**GIVEN TASK:**
Copy out every line exactly, passing over the pictures.
--------------------------------
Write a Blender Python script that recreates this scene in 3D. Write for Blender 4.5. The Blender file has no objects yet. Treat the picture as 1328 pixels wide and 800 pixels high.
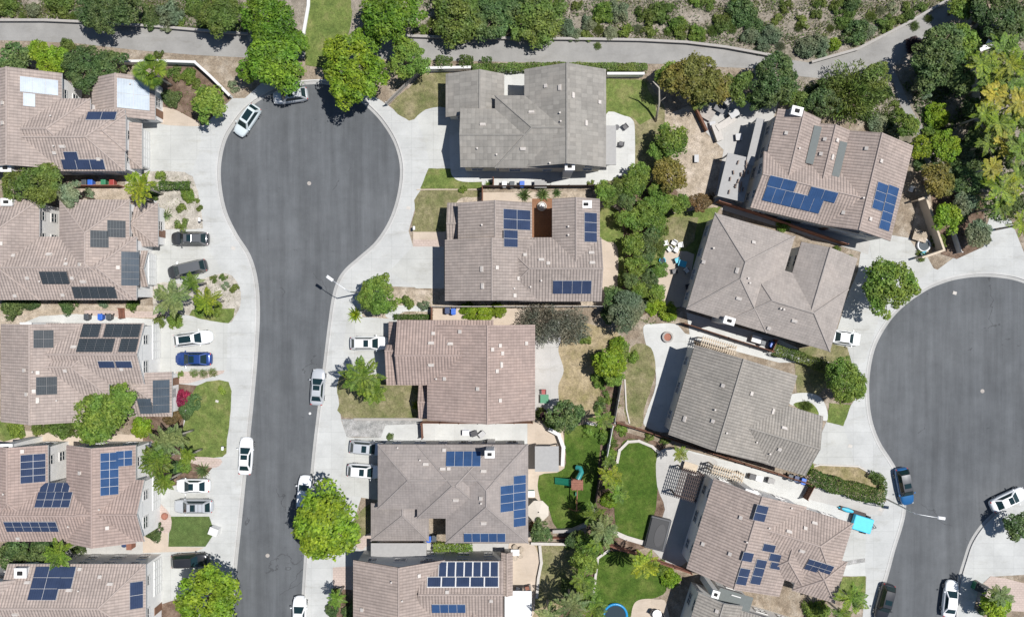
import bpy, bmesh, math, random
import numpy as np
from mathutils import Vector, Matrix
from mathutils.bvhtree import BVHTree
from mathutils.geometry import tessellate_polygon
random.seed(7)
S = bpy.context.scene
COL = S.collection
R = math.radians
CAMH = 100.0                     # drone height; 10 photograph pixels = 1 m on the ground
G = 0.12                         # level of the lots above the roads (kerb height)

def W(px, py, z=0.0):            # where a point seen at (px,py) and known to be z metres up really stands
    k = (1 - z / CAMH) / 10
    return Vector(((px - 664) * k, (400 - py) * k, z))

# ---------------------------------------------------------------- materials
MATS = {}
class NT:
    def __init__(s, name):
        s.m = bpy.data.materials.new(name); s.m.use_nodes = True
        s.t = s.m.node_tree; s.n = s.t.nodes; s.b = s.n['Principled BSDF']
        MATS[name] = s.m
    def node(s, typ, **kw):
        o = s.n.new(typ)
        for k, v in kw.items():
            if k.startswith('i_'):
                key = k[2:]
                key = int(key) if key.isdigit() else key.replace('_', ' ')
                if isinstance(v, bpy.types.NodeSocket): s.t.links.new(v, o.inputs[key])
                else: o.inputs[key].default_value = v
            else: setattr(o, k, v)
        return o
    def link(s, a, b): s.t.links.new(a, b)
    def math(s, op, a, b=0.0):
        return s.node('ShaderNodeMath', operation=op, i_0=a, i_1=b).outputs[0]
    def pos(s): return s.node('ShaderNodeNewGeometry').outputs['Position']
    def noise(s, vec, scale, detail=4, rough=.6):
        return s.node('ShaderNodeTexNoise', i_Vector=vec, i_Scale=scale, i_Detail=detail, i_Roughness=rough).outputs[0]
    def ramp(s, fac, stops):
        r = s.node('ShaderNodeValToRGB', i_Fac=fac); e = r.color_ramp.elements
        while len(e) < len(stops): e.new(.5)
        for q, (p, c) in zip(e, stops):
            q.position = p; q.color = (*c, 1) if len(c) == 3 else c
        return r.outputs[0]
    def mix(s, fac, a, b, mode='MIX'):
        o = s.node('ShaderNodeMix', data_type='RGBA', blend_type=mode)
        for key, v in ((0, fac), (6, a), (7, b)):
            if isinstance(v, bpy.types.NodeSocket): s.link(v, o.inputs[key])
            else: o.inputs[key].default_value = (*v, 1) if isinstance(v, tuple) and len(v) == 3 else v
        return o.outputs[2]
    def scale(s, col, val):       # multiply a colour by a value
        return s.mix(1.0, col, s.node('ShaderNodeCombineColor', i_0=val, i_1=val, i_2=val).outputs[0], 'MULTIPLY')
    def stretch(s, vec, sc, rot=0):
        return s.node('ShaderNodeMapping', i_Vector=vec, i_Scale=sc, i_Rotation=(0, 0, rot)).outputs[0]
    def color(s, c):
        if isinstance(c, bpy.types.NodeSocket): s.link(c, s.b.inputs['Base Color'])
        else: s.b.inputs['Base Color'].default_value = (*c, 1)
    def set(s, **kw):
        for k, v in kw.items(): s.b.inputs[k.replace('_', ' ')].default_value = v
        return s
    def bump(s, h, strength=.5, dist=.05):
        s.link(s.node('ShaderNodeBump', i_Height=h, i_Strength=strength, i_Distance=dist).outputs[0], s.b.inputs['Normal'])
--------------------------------
**ANSWER FOR THE TASK:**
Write a Blender Python script that recreates this scene in 3D. Write for Blender 4.5. The Blender file has no objects yet. Treat the picture as 1328 pixels wide and 800 pixels high.
import bpy, bmesh, math, random
import numpy as np
from mathutils import Vector, Matrix
from mathutils.bvhtree import BVHTree
from mathutils.geometry import tessellate_polygon
random.seed(7)
S = bpy.context.scene
COL = S.collection
R = math.radians
CAMH = 100.0                     # drone height; 10 photograph pixels = 1 m on the ground
G = 0.12                         # level of the lots above the roads (kerb height)

def W(px, py, z=0.0):            # where a point seen at (px,py) and known to be z metres up really stands
    k = (1 - z / CAMH) / 10
    return Vector(((px - 664) * k, (400 - py) * k, z))

# ---------------------------------------------------------------- materials
MATS = {}
class NT:
    def __init__(s, name):
        s.m = bpy.data.materials.new(name); s.m.use_nodes = True
        s.t = s.m.node_tree; s.n = s.t.nodes; s.b = s.n['Principled BSDF']
        MATS[name] = s.m
    def node(s, typ, **kw):
        o = s.n.new(typ)
        for k, v in kw.items():
            if k.startswith('i_'):
                key = k[2:]
                key = int(key) if key.isdigit() else key.replace('_', ' ')
                if isinstance(v, bpy.types.NodeSocket): s.t.links.new(v, o.inputs[key])
                else: o.inputs[key].default_value = v
            else: setattr(o, k, v)
        return o
    def link(s, a, b): s.t.links.new(a, b)
    def math(s, op, a, b=0.0):
        return s.node('ShaderNodeMath', operation=op, i_0=a, i_1=b).outputs[0]
    def pos(s): return s.node('ShaderNodeNewGeometry').outputs['Position']
    def noise(s, vec, scale, detail=4, rough=.6):
        return s.node('ShaderNodeTexNoise', i_Vector=vec, i_Scale=scale, i_Detail=detail, i_Roughness=rough).outputs[0]
    def ramp(s, fac, stops):
        r = s.node('ShaderNodeValToRGB', i_Fac=fac); e = r.color_ramp.elements
        while len(e) < len(stops): e.new(.5)
        for q, (p, c) in zip(e, stops):
            q.position = p; q.color = (*c, 1) if len(c) == 3 else c
        return r.outputs[0]
    def mix(s, fac, a, b, mode='MIX'):
        o = s.node('ShaderNodeMix', data_type='RGBA', blend_type=mode)
        for key, v in ((0, fac), (6, a), (7, b)):
            if isinstance(v, bpy.types.NodeSocket): s.link(v, o.inputs[key])
            else: o.inputs[key].default_value = (*v, 1) if isinstance(v, tuple) and len(v) == 3 else v
        return o.outputs[2]
    def scale(s, col, val):       # multiply a colour by a value
        return s.mix(1.0, col, s.node('ShaderNodeCombineColor', i_0=val, i_1=val, i_2=val).outputs[0], 'MULTIPLY')
    def stretch(s, vec, sc, rot=0):
        return s.node('ShaderNodeMapping', i_Vector=vec, i_Scale=sc, i_Rotation=(0, 0, rot)).outputs[0]
    def color(s, c):
        if isinstance(c, bpy.types.NodeSocket): s.link(c, s.b.inputs['Base Color'])
        else: s.b.inputs['Base Color'].default_value = (*c, 1)
    def set(s, **kw):
        for k, v in kw.items(): s.b.inputs[k.replace('_', ' ')].default_value = v
        return s
    def bump(s, h, strength=.5, dist=.05):
        s.link(s.node('ShaderNodeBump', i_Height=h, i_Strength=strength, i_Distance=dist).outputs[0], s.b.inputs['Normal'])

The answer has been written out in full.